The 12-acre property is just north of Silver Lake. The land is a square encompassing an area from near the interchange of 110th Street and the Bothell-Everett Highway to the northeast corner of the lake across from the highway.
A public hearing on the moratorium will be scheduled within 60 days.
The lake’s neighborhood is active in local issues but seemed excited by the mixed-use project.
“This is an area of our community where, I think the residents out there have felt, rightly or not, that good planning has not happened in their neighborhood,” Councilwoman Brenda Stonecipher said.
This was a project neighbors were excited about.
Without the moratorium, “there’s a real danger we’ll get development out there they won’t be happy with,” Stonecipher said.
Seattle developer Alan Clark proposed in 2004 to build 185 apartments in two giant towers the height of City Hall, having retail shops inside the towers and moving the Safeway store.
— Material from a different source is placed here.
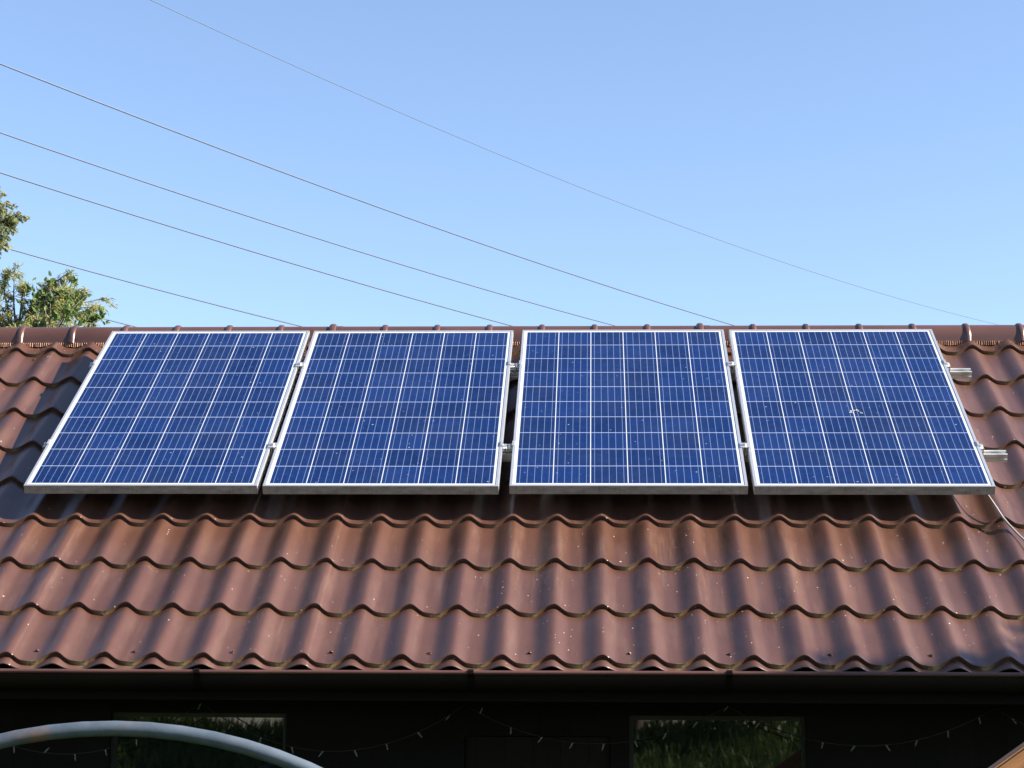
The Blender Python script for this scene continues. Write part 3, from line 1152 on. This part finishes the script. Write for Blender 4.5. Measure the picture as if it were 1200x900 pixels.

The site was to be called Silver Lake Center and would have removed several homes, the Herald reported in 2005.
The economy scuttled those plans and the owner lost part of the property to foreclosure in 2010, planning director Allan Giffen said. The property has since been sold but the permits have expired.
The moratorium lets the planning department ask the community what it wants there. The moratorium will last one year unless the process is finished earlier, Giffen said.
Clark and his team extensively worked with neighbors on the project.
“It’s sort of the premier property that will establish how development will occur in the next 100 years,” Council President Jeff Moore said, adding, “The opportunity to be thoughtful to this area will serve generations to come.”